Note the landscape is not modified by golf cart pathways. You gotta walk it, caddy notwithstanding. Very sustainable in and of itself.
ESPN blared the other day: “Ian Poulter, Billy Horschel rip USGA over green conditions” at U. S. Open golf course Chambers Bay, a former sand/gravel quarry hugging Puget Sound near Takoma, WA.
“I’ve lost some respect for the USGA and this championship this year for the greens,” declared U.S. Open competitor Billy Horschel.
At Chambers Bay six weeks ago, Horschel said he “loved the setting,” comparing it to Pebble Beach and Royal County Down. Now? “It’s just been a disappointing week with the way the greens are.”
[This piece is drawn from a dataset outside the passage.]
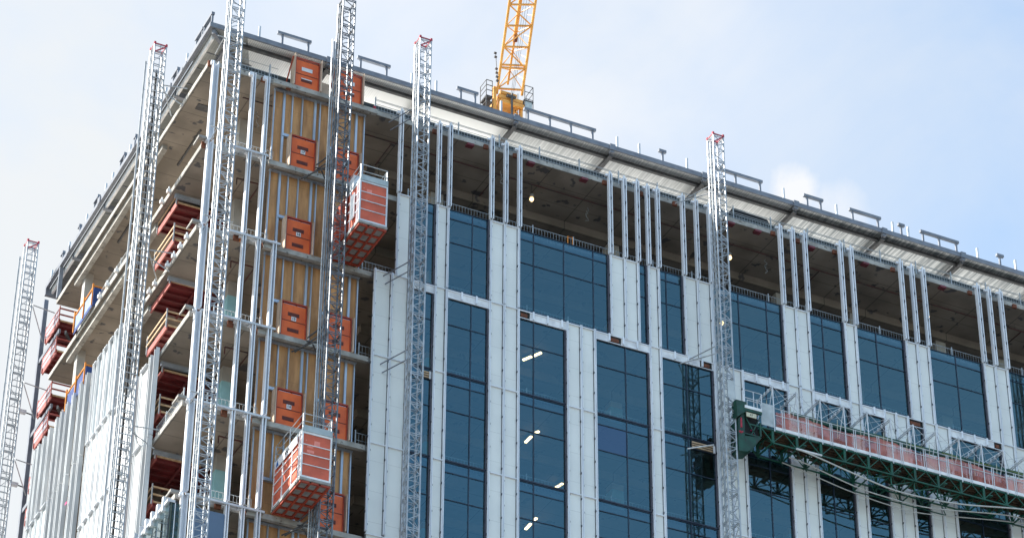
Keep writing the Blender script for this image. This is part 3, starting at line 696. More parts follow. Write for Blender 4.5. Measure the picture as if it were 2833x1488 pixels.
# ------------------------------------------------------------------ climbing masts
def make_mast(name, X, Y, ztop, label, m_main, red_top=True, size=0.55, rail=None, zbot=0.0, ladder=False):
    t = thing(name, (X, Y, zbot), label, 'mast')
    h = size / 2
    for sx, sy in ((-1, -1), (1, -1), (1, 1), (-1, 1)):
        MB().tube([(X + sx * h, Y + sy * h, zbot), (X + sx * h, Y + sy * h, ztop)], 0.042, 8).build('chord', m_main, t)
    L = MB(); z = ztop; k = 0
    cs = [(-h, -h), (h, -h), (h, h), (-h, h)]
    while z > zbot + 0.8:
        for i in range(4):
            a, b = cs[i], cs[(i + 1) % 4]
            if k % 2 == 0:
                L.bar((X + a[0], Y + a[1], z), (X + b[0], Y + b[1], z), 0.035, 0.035)
                L.bar((X + a[0], Y + a[1], z - 0.09), (X + b[0], Y + b[1], z - 0.09), 0.035, 0.035)
            else:
                L.bar((X + a[0], Y + a[1], z - 0.04), (X + b[0], Y + b[1], z - 0.04), 0.03, 0.03)
            if ladder and i in (0, 3):
                L.bar((X + a[0], Y + a[1], z - 0.39), (X + b[0], Y + b[1], z - 0.39), 0.035)
            elif i in (1, 2):
                p, q_ = (a, b) if k % 2 == 0 else (b, a)
                L.bar((X + p[0], Y + p[1], z - 0.06), (X + q_[0], Y + q_[1], z - 0.75), 0.024)
            else:
                p, q_ = (a, b) if k % 2 == 0 else (b, a)
                L.bar((X + p[0], Y + p[1], z - 0.06), (X + q_[0], Y + q_[1], z - 0.42), 0.028)
                L.bar((X + q_[0], Y + q_[1], z - 0.42), (X + p[0], Y + p[1], z - 0.75), 0.028)
        z -= 0.755; k += 1
    if ladder: L.bar((X, Y - h, zbot), (X, Y - h, ztop), 0.03); L.bar((X - h, Y, zbot), (X - h, Y, ztop), 0.04)
    L.build('lattice', m_main, t)
    rk = MB(); rk.box(X - h - 0.03, X - h + 0.05, Y - 0.04, Y + 0.04, zbot, ztop - 0.3)
    z = ztop - 0.4
    rk.build('rack', m_main, t)
    if rail:
        r_ = MB(); rx, ry = rail; r_.bar((X + rx, Y + ry, zbot), (X + rx, Y + ry, ztop - 0.6), 0.07)
        z = ztop - 0.7
        while z > 50: r_.bar((X + rx, Y + ry, z), (X - h, Y + (h if ry > 0 else -h), z - 0.05), 0.03); z -= 1.5
        r_.build('guide_rail', m_main, t)
    if red_top:
        r = MB()
        for i in range(4):
            a, b = cs[i], cs[(i + 1) % 4]
            r.bar((X + a[0], Y + a[1], ztop + 0.03), (X + b[0], Y + b[1], ztop + 0.03), 0.05, 0.06)
        for a in cs: r.box(X + a[0] - 0.045, X + a[0] + 0.045, Y + a[1] - 0.045, Y + a[1] + 0.045, ztop - 0.03, ztop + 0.12)
        r.bar((X - h, Y - h, ztop - 0.45), (X + h, Y - h, ztop - 0.02), 0.05)
        r.build('top_frame', redm, t)
    return t
def tie(t, pts, m=mast_s, r=0.028):
    mb = MB()
    for a, b in pts: mb.tube([a, b], r)
    mb.build('wall_tie', m, t)
mA = make_mast('climbing_mast', -1.30, 22.6, 84.1, 'silver lattice climbing mast with red cap, leftmost, clear against the sky beyond the far corner', mast_s, rail=(-0.42, 0.42), ladder=True)
for z in (80.2, 75.6, 71.2, 66.7): tie(mA, [((-1.0, 22.1, z), (0.2, 22.3, z)), ((-1.0, 22.1, z - 0.1), (0.3, 24.4, z - 0.5)), ((-1.05, 21.8, z - 0.2), (-1.05, 22.4, z + 0.3))])
mB = make_mast('climbing_mast', -1.30, 3.6, 83.15, 'silver lattice climbing mast with red cap in front of the left facade and roof edge', mast_s, rail=(-0.42, 0.42), ladder=True)
for z in (81.0, 71.9, 62.9): tie(mB, [((-1.0, 3.4, z), (0.0, 2.9, z - 0.2)), ((-1.0, 3.8, z), (0.0, 3.3, z - 0.9)), ((-1.0, 3.4, z), (0.0, 5.0, z - 0.3))])
mc = MB(); mc.tube([(-1.36, 3.6, 50), (-1.33, 3.62, 70), (-1.30, 3.6, 81.9)], 0.05); mc.build('power_cable', black, mB)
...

“What wasn’t playable were the green surfaces. If this was a regular PGA tour event lots of players would have withdrawn and gone home on Wednesday, but players won’t do that for a major. They were simply the worst most disgraceful surface I have ever seen on any tour in all the years I have played,” fumed Ian Poulter. “The US Open deserves better than that.”
One source of blame, of course, is Robert Trent Jones Jr. who designed the course. He’s the son of legendary British-born golf course designer Robert Trent Jones.
In NPR sports commentator Tom Goldman’s interview with Jones Jr., Goldman ventured: “He appreciates the good shot like any spectator, but truth be told, 75-year-old Robert Trent Jones, Jr. considers himself a competitor with the 156 players in the tournament, and Chambers Bay is his prized weapon.”
“His defenses in this game of designer versus player have names – the mummy mound, the ominous 12-foot deep bunker called Chambers Basement. Despite the competition, Jones wants the course to yield.
Jones’s reply? “But only to great shot-making – thoughtful, creative shot-making, and tactical thinking and courage.”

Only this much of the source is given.